Even with free annual upgrades, Apple faces stubborn OS X fragmentation

19.05.2015
Although Apple has done a better job of moving its Mac users along with each new operating system than has rival Microsoft, the Cupertino, Calif. company has been unable to eradicate fragmentation as it accelerated upgrades to an annual cadence.

According to data from analytics firm Net Applications, three OS X editions that were three years or older retained five or more percentage points of user share last month. Those three editions -- 2009's Snow Leopard, 2011's Lion and 2012's Mountain Lion -- powered 20% of all Macs in April. When 2007's Leopard was included, the number climbed to 21.3%.
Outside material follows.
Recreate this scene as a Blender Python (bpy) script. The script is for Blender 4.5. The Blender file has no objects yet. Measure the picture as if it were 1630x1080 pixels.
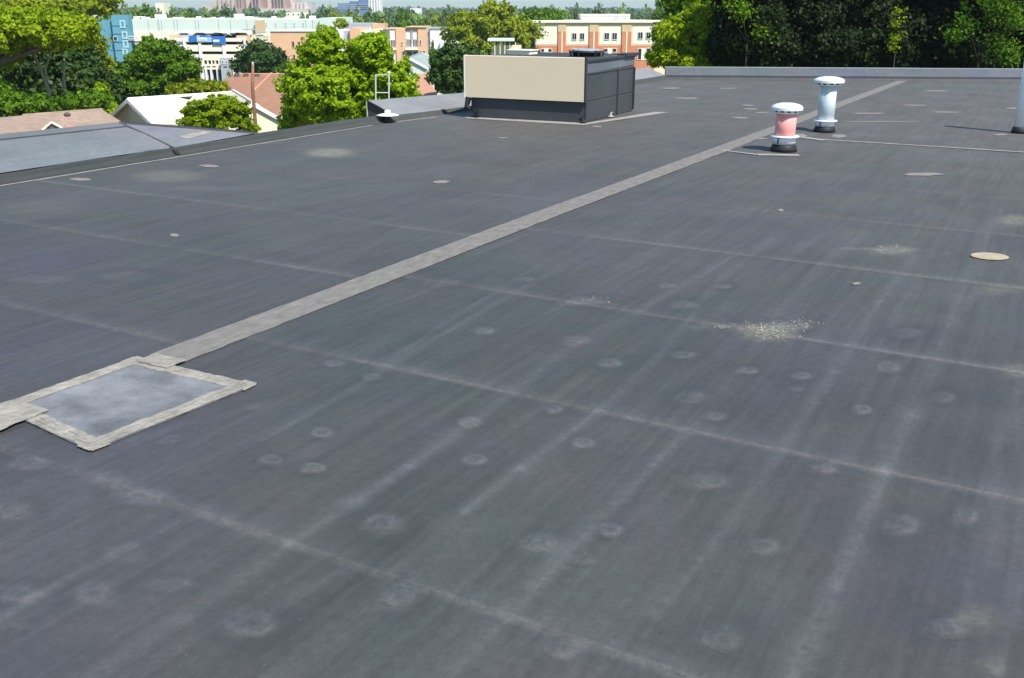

There's no question that Apple's policy of giving away its OS X upgrades -- a practice begun in 2013 with Mavericks -- has reduced fragmentation by pulling Mac owners onto the newest edition faster than did versions that carried a price tag. The current OS X Yosemite, for example, accounted for 57.5% of all Macs in April, 23 percentage points higher than where Mountain Lion stood at the same point in its post-launch timeline. Mountain Lion was the last upgrade that cost customers money.

But the annual upgrades, even free, have been unable to eliminate laggards. While Yosemite powered the majority of Macs last month, Mavericks accounted for 21%, Mountain Lion and Lion for 6% each, Snow Leopard for 8%, and Leopard for nearly 2%. More than four in every 10 Macs ran an aged OS in April.

And older OS X editions dwindle in importance at a very slow rate: Over the past six months, Snow Leopard, Lion and Mountain Lion -- the upgrades launched between 2009 and 2012 -- have averaged a decline of less than half a percentage point each month.

By the time Apple issues its next edition of OS X -- like its two predecessors, probably tagged with a California location name -- 25%, or a quarter of all Macs, will still be running Mavericks or earlier.

Those numbers stand in stark contrast to iOS, Apple's mobile operating system. By Apple's tally, 82% of all iOS devices now run version 8, which was released a few weeks before Yosemite last fall. 2013's iOS 7 powered only 17% of all devices, while the rest of the even-older iOSes accounted for just a measly 2%.

Operating system makers like Apple and Microsoft may talk up accelerated release tempos, and analysts may see similarities between those efforts on personal computers and the long-standing upgrade practices by smartphone owners, but the truth is that there's no evidence to show consumers take to a new computer OS at the same pace as they do mobile operating systems.

Eliminating fragmentation is a goal of all OS makers, for it homogenizes the user base, providing developers a large and theoretically lucrative target for apps and services that leverage the latest features and APIs (application programming interfaces). More customers on the latest version can also reduce support costs, and newer OSes are typically more secure.

Microsoft, especially, has been talking up fragmentation, or the reduction of fragmentation, among its Windows users as it beats the Windows 10 drum.

"Today Windows customers are spread across many versions. This fragmentation makes it challenging for developers to delight our customers with applications," said Terry Myerson, the Microsoft executive who leads the Windows group, in January when he announced that Windows 10 would be a free upgrade for consumers and some businesses.

In fact, Microsoft has set an ambitious goal of getting Windows 10 onto 1 billion devices -- or two-thirds of those currently running Windows -- by mid-2018, part of its anti-fragmentation strategy as it pivots toward making money from services and apps.

Windows is much more fragmented than is OS X, of course: As of April, about 17% of all Windows PCs ran 2001's Windows XP, more than the share of Windows 8/8.1, Microsoft's newest OS. And unlike Apple's most popular edition, Microsoft's was 2009's Windows 7, which accounted for 64% of all in-use Windows versions.

Operating systems on personal computers have a long "tail," something even Apple has found out.